• _What to do_
Return only the lines from the top of the material through the line marked by "return (x, -DEP", unaltered.

• _Data excerpt_
----
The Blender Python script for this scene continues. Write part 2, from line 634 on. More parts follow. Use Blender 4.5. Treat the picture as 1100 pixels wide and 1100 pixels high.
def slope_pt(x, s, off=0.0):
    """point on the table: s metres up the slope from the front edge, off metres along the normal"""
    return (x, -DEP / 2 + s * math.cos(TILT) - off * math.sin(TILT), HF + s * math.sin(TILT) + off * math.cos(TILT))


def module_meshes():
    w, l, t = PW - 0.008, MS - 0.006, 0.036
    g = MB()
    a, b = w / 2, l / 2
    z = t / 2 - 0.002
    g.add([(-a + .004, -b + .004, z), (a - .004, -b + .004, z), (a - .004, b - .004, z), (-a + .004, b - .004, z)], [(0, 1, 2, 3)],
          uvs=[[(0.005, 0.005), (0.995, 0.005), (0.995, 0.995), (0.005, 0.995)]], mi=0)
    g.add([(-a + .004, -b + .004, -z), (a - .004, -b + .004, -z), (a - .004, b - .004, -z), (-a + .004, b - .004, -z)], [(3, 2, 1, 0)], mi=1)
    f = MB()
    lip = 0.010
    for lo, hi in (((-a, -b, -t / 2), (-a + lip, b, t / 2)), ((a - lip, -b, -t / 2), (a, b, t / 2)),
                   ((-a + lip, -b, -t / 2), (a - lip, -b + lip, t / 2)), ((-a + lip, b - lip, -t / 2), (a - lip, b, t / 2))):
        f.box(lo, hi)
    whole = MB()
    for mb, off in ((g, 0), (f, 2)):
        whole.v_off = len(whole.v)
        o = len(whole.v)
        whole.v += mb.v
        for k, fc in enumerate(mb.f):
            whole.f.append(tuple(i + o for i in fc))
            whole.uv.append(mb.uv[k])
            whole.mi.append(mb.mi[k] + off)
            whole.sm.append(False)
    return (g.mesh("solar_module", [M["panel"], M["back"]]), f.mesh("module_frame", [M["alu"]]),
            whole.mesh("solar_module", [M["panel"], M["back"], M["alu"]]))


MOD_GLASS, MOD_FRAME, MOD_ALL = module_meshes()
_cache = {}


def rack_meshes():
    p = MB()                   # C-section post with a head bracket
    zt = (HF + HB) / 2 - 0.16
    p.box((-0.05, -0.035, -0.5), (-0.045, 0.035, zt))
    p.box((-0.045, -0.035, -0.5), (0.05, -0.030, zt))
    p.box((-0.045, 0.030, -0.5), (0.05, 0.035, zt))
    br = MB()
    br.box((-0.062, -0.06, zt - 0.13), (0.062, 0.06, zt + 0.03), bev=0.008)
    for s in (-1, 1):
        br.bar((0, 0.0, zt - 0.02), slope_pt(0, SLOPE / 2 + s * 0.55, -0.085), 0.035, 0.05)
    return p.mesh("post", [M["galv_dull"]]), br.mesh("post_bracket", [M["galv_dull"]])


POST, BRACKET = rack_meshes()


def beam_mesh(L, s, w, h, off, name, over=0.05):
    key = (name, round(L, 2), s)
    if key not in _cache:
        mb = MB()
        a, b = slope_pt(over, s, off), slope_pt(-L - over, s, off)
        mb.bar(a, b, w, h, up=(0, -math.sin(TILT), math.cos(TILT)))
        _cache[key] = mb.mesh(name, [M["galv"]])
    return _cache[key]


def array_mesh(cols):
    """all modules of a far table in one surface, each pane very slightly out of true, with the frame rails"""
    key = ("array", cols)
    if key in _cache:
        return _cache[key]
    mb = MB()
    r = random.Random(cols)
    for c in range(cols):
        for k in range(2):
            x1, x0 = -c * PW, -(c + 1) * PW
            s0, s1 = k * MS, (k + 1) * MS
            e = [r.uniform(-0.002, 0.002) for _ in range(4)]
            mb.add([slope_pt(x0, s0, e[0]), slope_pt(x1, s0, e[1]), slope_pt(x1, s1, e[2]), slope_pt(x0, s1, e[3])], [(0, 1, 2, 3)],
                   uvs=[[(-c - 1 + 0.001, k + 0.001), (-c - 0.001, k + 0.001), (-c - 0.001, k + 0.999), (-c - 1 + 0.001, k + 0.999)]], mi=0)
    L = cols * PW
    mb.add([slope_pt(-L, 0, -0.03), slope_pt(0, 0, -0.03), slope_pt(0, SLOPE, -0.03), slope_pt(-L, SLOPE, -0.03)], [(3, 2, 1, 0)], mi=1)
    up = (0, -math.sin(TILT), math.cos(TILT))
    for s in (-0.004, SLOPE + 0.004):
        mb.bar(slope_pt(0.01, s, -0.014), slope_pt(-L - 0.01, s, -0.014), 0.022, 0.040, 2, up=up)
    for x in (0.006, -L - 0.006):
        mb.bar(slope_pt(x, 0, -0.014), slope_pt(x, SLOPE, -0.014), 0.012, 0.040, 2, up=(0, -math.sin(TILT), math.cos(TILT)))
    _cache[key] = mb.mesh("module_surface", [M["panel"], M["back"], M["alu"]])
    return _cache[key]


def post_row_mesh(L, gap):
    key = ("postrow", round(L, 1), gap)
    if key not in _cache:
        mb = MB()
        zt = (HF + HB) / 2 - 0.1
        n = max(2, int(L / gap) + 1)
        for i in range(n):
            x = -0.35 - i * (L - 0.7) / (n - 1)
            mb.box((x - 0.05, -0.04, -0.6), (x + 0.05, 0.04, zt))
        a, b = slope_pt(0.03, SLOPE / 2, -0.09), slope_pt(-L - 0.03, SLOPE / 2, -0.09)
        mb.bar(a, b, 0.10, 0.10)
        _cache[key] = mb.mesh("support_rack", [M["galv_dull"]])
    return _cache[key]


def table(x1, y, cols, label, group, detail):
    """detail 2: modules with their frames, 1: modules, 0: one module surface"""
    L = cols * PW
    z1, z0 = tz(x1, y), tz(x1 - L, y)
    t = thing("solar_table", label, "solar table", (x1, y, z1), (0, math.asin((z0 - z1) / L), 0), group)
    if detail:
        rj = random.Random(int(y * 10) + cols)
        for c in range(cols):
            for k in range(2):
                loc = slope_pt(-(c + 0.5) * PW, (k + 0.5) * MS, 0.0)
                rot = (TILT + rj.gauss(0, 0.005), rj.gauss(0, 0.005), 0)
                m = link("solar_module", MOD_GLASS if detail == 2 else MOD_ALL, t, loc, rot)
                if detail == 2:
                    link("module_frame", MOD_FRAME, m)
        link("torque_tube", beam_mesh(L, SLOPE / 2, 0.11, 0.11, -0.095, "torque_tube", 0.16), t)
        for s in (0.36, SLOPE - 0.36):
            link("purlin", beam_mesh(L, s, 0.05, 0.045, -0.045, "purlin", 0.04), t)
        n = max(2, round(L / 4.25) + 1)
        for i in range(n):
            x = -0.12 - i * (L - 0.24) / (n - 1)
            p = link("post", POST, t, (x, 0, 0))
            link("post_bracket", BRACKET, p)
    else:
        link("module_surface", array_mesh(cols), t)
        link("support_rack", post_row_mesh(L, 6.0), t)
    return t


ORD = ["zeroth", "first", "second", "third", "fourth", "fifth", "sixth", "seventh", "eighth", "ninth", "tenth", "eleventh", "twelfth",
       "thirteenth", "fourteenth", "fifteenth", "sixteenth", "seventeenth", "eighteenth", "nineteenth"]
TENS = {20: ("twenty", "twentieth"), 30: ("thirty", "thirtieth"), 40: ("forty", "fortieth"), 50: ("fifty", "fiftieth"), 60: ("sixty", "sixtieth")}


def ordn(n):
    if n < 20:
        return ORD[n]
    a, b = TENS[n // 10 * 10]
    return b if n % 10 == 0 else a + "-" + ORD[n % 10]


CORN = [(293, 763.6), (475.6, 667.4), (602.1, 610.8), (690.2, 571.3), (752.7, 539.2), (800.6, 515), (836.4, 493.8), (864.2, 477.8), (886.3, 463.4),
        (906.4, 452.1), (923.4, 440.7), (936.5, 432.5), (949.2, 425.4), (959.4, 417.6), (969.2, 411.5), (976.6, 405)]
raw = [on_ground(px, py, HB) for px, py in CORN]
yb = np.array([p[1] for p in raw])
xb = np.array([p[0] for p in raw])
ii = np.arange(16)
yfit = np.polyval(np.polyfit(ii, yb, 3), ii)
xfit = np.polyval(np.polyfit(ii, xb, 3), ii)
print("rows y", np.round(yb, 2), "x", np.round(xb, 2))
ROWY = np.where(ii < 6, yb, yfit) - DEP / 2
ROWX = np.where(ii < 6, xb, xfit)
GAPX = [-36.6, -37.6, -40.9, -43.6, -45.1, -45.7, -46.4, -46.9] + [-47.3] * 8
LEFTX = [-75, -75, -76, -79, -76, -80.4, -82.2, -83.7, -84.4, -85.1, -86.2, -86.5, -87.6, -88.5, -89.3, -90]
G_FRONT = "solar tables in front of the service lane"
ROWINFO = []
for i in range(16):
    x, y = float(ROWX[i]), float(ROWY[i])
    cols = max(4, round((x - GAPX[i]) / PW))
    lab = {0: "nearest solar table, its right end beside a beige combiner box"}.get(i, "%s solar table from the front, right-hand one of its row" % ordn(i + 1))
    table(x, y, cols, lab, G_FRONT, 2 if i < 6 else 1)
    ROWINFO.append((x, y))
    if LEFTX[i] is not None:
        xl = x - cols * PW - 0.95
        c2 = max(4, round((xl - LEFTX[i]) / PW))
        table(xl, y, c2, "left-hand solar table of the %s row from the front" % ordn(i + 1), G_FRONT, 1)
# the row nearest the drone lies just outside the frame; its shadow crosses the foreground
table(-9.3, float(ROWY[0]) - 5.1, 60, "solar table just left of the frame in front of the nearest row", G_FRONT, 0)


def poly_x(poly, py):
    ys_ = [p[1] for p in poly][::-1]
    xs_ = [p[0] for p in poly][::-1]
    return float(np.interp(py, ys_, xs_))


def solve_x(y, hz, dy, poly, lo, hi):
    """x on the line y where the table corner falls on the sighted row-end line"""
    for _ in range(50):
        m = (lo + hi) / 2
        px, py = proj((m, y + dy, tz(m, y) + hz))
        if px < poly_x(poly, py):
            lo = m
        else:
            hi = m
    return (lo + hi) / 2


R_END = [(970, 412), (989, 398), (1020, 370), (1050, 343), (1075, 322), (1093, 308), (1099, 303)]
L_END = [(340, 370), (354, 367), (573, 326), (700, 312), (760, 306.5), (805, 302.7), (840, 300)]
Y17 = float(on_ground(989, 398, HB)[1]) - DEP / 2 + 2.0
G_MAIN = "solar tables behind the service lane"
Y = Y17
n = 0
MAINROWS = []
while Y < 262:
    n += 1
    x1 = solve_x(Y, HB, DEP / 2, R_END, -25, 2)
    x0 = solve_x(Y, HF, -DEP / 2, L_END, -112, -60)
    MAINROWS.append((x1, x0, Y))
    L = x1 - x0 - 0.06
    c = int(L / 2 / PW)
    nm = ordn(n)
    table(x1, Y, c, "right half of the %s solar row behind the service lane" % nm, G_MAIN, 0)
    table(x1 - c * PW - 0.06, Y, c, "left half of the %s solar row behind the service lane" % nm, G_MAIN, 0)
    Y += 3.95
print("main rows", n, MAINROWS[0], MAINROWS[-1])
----
• _Exercise result_
The Blender Python script for this scene continues. Write part 2, from line 634 on. More parts follow. Use Blender 4.5. Treat the picture as 1100 pixels wide and 1100 pixels high.
def slope_pt(x, s, off=0.0):
    """point on the table: s metres up the slope from the front edge, off metres along the normal"""
    return (x, -DEP / 2 + s * math.cos(TILT) - off * math.sin(TILT), HF + s * math.sin(TILT) + off * math.cos(TILT))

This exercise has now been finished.